Monday, March 08, 2010

TEABAGGING: WORKING LIKE A CHARM -- FOR THE GOP?

Politico's Alex Isenstadt notes that the tea party movement isn't achieving its electoral goals:

From Texas to Illinois to upstate New York, a string of lackluster showings for tea party-linked candidates have highlighted a central question about the group's future: Can an organic and fledgling movement that lacks the institutional grounding and top-down organizational strength of either major political party transfer protest-oriented grass-roots energy into tangible success at the polls?

In Tuesday's Texas GOP primary, ... [g]ubernatorial candidate Debra Medina, who closely aligned herself with the grass-roots conservative movement, picked up just 19 percent of the vote....

In last month's Illinois primary, tea party favorite Patrick Hughes won just 19 percent against GOP Rep. Mark Kirk in the Senate primary....


Well, yeah -- but Medina lost after the winner of that race, Rick Perry, became even more tea party-friendly than he'd been -- invoking secession and the 10th Amendment and all that -- while Kirk took

a rightward turn in the primary campaign: vowing to reverse an earlier vote in favor of controversial cap-and-trade carbon emission regulation; using heated rhetoric to oppose housing Guantanamo Bay terror suspects at a little-used prison in northwestern Illinois; and even trying to encourage former Alaska Gov. Sarah Palin to say good things about him.

I was thinking about this as I read Carl Cannon's latest article at Politics Daily, "Six Reasons Barack Obama is Still the Odds-on Favorite in 2012." There's something to Cannon's list of reasons (a few of them: Obama is still the candidate of younger voters; Obama could bounce back from big losses for his party in the midterms just as Reagan and Clinton did) -- but there's also this:

In a recent Gallup Poll, Obama was losing by 14 points among these swing voters in a 2012 matchup to something called the "generic Republican."

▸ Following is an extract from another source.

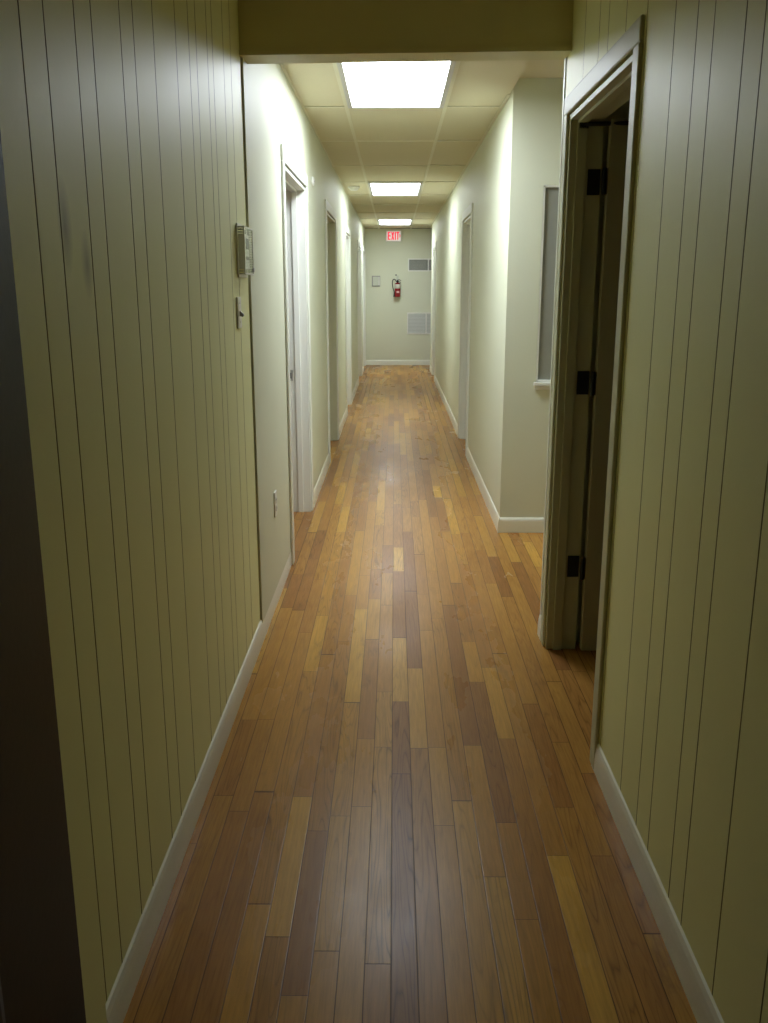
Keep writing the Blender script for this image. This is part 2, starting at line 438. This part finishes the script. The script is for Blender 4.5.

[But] in a "binary" general election campaign, voters won't be choosing between Obama and any idealized view of a "generic" Republican.... by the time the Republicans have chosen their standard-bearer, that candidate will almost certainly have staked out policy positions well to the right of the country as a whole. The upshot is that generic Republican numbers in 2010 are higher among independent or moderate voters than a real Republican's would likely be after surviving the cauldron of the primary season.


But see what's happening in primaries? Tea party candidates are running. Non-tea-party candidates are tacking to the right (or, in Perry's case, further to extreme right) to meet them partway. Then the tea party candidate loses ... and the winner looks reasonable. The winner looks like the good cop. The winner has absorbed the tea party's ideology to a greater or lesser extent, yet is appealing to swing voters. General election success is in sight.

Maybe it won't work that way -- this year or in 2012. But don't rule it out.

And why assume that the tea party energy won't still be there when the establishment Republican wins the primary? As Politico's Isenstadt notes:

And even if it isn't winning races, the tea party movement is impacting the broader electoral landscape as it brings vocal and active grass-roots energy to the conservative cause.

"They are the energy force for Republicans right now," said Tom Davis, a former Virginia congressman and chairman of the National Republican Congressional Committee. "They are the people that will help drive turnout, and they have a message that will resonate with voters who have been disenfranchised over the last few cycles."


Maybe that's overly optimistic. But the tea party movement is much more an anti-Obama, anti-Democrat force than it is a purist movement about ideas, no matter what the conventional wisdom says.

We'll know in November, and two Novembers after that. But I'm sticking with my theory that Republicans are using the tea party movement as a Judas goat to lead voters their way.